__Objective__. Copy each line exactly.

__Recorded data__.
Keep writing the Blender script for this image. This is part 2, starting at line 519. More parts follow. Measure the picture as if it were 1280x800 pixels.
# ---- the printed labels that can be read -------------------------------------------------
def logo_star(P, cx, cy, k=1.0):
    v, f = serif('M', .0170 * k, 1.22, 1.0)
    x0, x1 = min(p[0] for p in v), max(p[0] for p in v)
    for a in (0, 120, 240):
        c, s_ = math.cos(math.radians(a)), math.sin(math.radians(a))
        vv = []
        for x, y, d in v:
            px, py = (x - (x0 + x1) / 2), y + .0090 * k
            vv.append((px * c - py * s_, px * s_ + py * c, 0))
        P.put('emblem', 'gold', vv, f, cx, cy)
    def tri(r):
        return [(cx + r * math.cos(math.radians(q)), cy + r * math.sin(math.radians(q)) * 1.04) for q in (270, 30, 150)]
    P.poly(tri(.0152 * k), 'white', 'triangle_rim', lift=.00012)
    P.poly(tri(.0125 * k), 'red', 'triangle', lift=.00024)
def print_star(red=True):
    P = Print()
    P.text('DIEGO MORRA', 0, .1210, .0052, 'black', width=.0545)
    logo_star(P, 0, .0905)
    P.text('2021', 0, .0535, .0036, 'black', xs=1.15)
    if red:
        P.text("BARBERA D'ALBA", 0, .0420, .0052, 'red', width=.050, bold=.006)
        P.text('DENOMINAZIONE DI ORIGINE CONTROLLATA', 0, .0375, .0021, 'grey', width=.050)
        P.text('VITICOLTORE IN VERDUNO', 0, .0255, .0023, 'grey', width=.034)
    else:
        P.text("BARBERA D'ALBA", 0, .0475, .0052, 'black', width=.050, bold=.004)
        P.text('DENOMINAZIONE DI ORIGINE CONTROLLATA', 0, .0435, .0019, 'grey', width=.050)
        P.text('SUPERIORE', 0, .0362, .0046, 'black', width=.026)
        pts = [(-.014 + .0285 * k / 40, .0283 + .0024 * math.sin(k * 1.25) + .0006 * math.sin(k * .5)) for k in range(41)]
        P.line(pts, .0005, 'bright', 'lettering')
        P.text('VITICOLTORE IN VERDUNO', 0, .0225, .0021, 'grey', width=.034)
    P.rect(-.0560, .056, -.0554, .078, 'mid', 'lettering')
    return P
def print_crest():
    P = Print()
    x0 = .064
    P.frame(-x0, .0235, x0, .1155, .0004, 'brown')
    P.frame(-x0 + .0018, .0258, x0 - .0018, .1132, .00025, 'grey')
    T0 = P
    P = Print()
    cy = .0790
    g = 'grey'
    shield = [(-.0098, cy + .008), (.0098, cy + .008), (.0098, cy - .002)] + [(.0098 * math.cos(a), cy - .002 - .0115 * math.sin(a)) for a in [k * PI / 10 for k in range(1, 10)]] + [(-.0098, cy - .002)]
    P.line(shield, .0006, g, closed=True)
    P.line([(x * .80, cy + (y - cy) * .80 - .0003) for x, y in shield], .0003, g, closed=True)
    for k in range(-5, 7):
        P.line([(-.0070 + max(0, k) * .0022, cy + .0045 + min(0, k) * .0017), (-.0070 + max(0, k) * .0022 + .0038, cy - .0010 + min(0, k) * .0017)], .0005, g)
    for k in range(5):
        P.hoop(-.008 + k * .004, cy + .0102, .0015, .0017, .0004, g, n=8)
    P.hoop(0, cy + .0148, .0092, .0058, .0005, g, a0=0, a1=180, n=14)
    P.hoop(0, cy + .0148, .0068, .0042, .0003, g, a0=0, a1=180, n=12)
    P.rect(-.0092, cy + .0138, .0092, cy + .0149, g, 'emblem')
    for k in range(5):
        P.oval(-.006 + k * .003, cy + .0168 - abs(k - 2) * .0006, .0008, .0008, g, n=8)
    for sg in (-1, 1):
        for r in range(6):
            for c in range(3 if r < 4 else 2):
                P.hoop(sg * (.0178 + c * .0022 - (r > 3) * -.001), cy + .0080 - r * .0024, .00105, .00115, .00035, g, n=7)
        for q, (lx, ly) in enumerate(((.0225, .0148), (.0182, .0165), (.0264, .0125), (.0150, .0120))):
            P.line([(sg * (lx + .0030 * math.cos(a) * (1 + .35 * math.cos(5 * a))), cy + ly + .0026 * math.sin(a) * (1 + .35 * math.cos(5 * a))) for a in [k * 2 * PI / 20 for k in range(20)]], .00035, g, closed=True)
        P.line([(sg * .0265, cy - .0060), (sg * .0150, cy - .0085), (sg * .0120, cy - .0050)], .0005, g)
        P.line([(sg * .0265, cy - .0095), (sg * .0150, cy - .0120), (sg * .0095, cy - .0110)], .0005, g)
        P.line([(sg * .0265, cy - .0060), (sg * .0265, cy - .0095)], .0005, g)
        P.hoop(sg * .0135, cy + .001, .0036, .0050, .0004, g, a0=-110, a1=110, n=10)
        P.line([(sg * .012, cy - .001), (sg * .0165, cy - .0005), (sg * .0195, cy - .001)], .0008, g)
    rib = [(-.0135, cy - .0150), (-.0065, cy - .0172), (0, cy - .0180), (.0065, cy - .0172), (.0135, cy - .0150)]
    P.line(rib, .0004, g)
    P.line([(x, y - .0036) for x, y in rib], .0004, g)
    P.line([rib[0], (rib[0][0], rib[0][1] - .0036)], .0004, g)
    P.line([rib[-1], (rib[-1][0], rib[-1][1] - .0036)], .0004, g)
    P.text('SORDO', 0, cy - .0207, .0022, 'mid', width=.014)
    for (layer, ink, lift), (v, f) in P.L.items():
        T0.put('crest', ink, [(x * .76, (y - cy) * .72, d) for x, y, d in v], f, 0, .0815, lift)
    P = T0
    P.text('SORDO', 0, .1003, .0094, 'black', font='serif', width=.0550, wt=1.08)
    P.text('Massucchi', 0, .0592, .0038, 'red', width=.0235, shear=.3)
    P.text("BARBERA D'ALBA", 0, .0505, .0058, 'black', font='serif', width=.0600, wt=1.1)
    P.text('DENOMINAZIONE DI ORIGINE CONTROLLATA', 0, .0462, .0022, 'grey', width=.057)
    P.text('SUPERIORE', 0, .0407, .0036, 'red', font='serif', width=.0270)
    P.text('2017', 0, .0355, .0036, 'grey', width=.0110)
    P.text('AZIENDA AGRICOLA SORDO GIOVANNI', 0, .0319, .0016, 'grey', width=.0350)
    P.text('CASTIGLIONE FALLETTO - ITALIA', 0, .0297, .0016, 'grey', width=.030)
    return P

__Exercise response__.
Keep writing the Blender script for this image. This is part 2, starting at line 519. More parts follow. Measure the picture as if it were 1280x800 pixels.
# ---- the printed labels that can be read -------------------------------------------------
def logo_star(P, cx, cy, k=1.0):
    v, f = serif('M', .0170 * k, 1.22, 1.0)
    x0, x1 = min(p[0] for p in v), max(p[0] for p in v)
    for a in (0, 120, 240):
        c, s_ = math.cos(math.radians(a)), math.sin(math.radians(a))
        vv = []
        for x, y, d in v:
            px, py = (x - (x0 + x1) / 2), y + .0090 * k
            vv.append((px * c - py * s_, px * s_ + py * c, 0))
        P.put('emblem', 'gold', vv, f, cx, cy)
    def tri(r):
        return [(cx + r * math.cos(math.radians(q)), cy + r * math.sin(math.radians(q)) * 1.04) for q in (270, 30, 150)]
    P.poly(tri(.0152 * k), 'white', 'triangle_rim', lift=.00012)
    P.poly(tri(.0125 * k), 'red', 'triangle', lift=.00024)
def print_star(red=True):
    P = Print()
    P.text('DIEGO MORRA', 0, .1210, .0052, 'black', width=.0545)
    logo_star(P, 0, .0905)
    P.text('2021', 0, .0535, .0036, 'black', xs=1.15)
    if red:
        P.text("BARBERA D'ALBA", 0, .0420, .0052, 'red', width=.050, bold=.006)
        P.text('DENOMINAZIONE DI ORIGINE CONTROLLATA', 0, .0375, .0021, 'grey', width=.050)
        P.text('VITICOLTORE IN VERDUNO', 0, .0255, .0023, 'grey', width=.034)
    else:
        P.text("BARBERA D'ALBA", 0, .0475, .0052, 'black', width=.050, bold=.004)
        P.text('DENOMINAZIONE DI ORIGINE CONTROLLATA', 0, .0435, .0019, 'grey', width=.050)
        P.text('SUPERIORE', 0, .0362, .0046, 'black', width=.026)
        pts = [(-.014 + .0285 * k / 40, .0283 + .0024 * math.sin(k * 1.25) + .0006 * math.sin(k * .5)) for k in range(41)]
        P.line(pts, .0005, 'bright', 'lettering')
        P.text('VITICOLTORE IN VERDUNO', 0, .0225, .0021, 'grey', width=.034)
    P.rect(-.0560, .056, -.0554, .078, 'mid', 'lettering')
    return P
def print_crest():
    P = Print()
    x0 = .064
    P.frame(-x0, .0235, x0, .1155, .0004, 'brown')
    P.frame(-x0 + .0018, .0258, x0 - .0018, .1132, .00025, 'grey')
    T0 = P
    P = Print()
    cy = .0790
    g = 'grey'
    shield = [(-.0098, cy + .008), (.0098, cy + .008), (.0098, cy - .002)] + [(.0098 * math.cos(a), cy - .002 - .0115 * math.sin(a)) for a in [k * PI / 10 for k in range(1, 10)]] + [(-.0098, cy - .002)]
    P.line(shield, .0006, g, closed=True)
    P.line([(x * .80, cy + (y - cy) * .80 - .0003) for x, y in shield], .0003, g, closed=True)
    for k in range(-5, 7):
        P.line([(-.0070 + max(0, k) * .0022, cy + .0045 + min(0, k) * .0017), (-.0070 + max(0, k) * .0022 + .0038, cy - .0010 + min(0, k) * .0017)], .0005, g)
    for k in range(5):
        P.hoop(-.008 + k * .004, cy + .0102, .0015, .0017, .0004, g, n=8)
    P.hoop(0, cy + .0148, .0092, .0058, .0005, g, a0=0, a1=180, n=14)
    P.hoop(0, cy + .0148, .0068, .0042, .0003, g, a0=0, a1=180, n=12)
    P.rect(-.0092, cy + .0138, .0092, cy + .0149, g, 'emblem')
    for k in range(5):
        P.oval(-.006 + k * .003, cy + .0168 - abs(k - 2) * .0006, .0008, .0008, g, n=8)
    for sg in (-1, 1):
        for r in range(6):
            for c in range(3 if r < 4 else 2):
                P.hoop(sg * (.0178 + c * .0022 - (r > 3) * -.001), cy + .0080 - r * .0024, .00105, .00115, .00035, g, n=7)
        for q, (lx, ly) in enumerate(((.0225, .0148), (.0182, .0165), (.0264, .0125), (.0150, .0120))):
            P.line([(sg * (lx + .0030 * math.cos(a) * (1 + .35 * math.cos(5 * a))), cy + ly + .0026 * math.sin(a) * (1 + .35 * math.cos(5 * a))) for a in [k * 2 * PI / 20 for k in range(20)]], .00035, g, closed=True)
        P.line([(sg * .0265, cy - .0060), (sg * .0150, cy - .0085), (sg * .0120, cy - .0050)], .0005, g)
        P.line([(sg * .0265, cy - .0095), (sg * .0150, cy - .0120), (sg * .0095, cy - .0110)], .0005, g)
        P.line([(sg * .0265, cy - .0060), (sg * .0265, cy - .0095)], .0005, g)
        P.hoop(sg * .0135, cy + .001, .0036, .0050, .0004, g, a0=-110, a1=110, n=10)
        P.line([(sg * .012, cy - .001), (sg * .0165, cy - .0005), (sg * .0195, cy - .001)], .0008, g)
    rib = [(-.0135, cy - .0150), (-.0065, cy - .0172), (0, cy - .0180), (.0065, cy - .0172), (.0135, cy - .0150)]
    P.line(rib, .0004, g)
    P.line([(x, y - .0036) for x, y in rib], .0004, g)
    P.line([rib[0], (rib[0][0], rib[0][1] - .0036)], .0004, g)
    P.line([rib[-1], (rib[-1][0], rib[-1][1] - .0036)], .0004, g)
    P.text('SORDO', 0, cy - .0207, .0022, 'mid', width=.014)
    for (layer, ink, lift), (v, f) in P.L.items():
        T0.put('crest', ink, [(x * .76, (y - cy) * .72, d) for x, y, d in v], f, 0, .0815, lift)
    P = T0
    P.text('SORDO', 0, .1003, .0094, 'black', font='serif', width=.0550, wt=1.08)
    P.text('Massucchi', 0, .0592, .0038, 'red', width=.0235, shear=.3)
    P.text("BARBERA D'ALBA", 0, .0505, .0058, 'black', font='serif', width=.0600, wt=1.1)
    P.text('DENOMINAZIONE DI ORIGINE CONTROLLATA', 0, .0462, .0022, 'grey', width=.057)
    P.text('SUPERIORE', 0, .0407, .0036, 'red', font='serif', width=.0270)
    P.text('2017', 0, .0355, .0036, 'grey', width=.0110)
    P.text('AZIENDA AGRICOLA SORDO GIOVANNI', 0, .0319, .0016, 'grey', width=.0350)
    P.text('CASTIGLIONE FALLETTO - ITALIA', 0, .0297, .0016, 'grey', width=.030)
    return P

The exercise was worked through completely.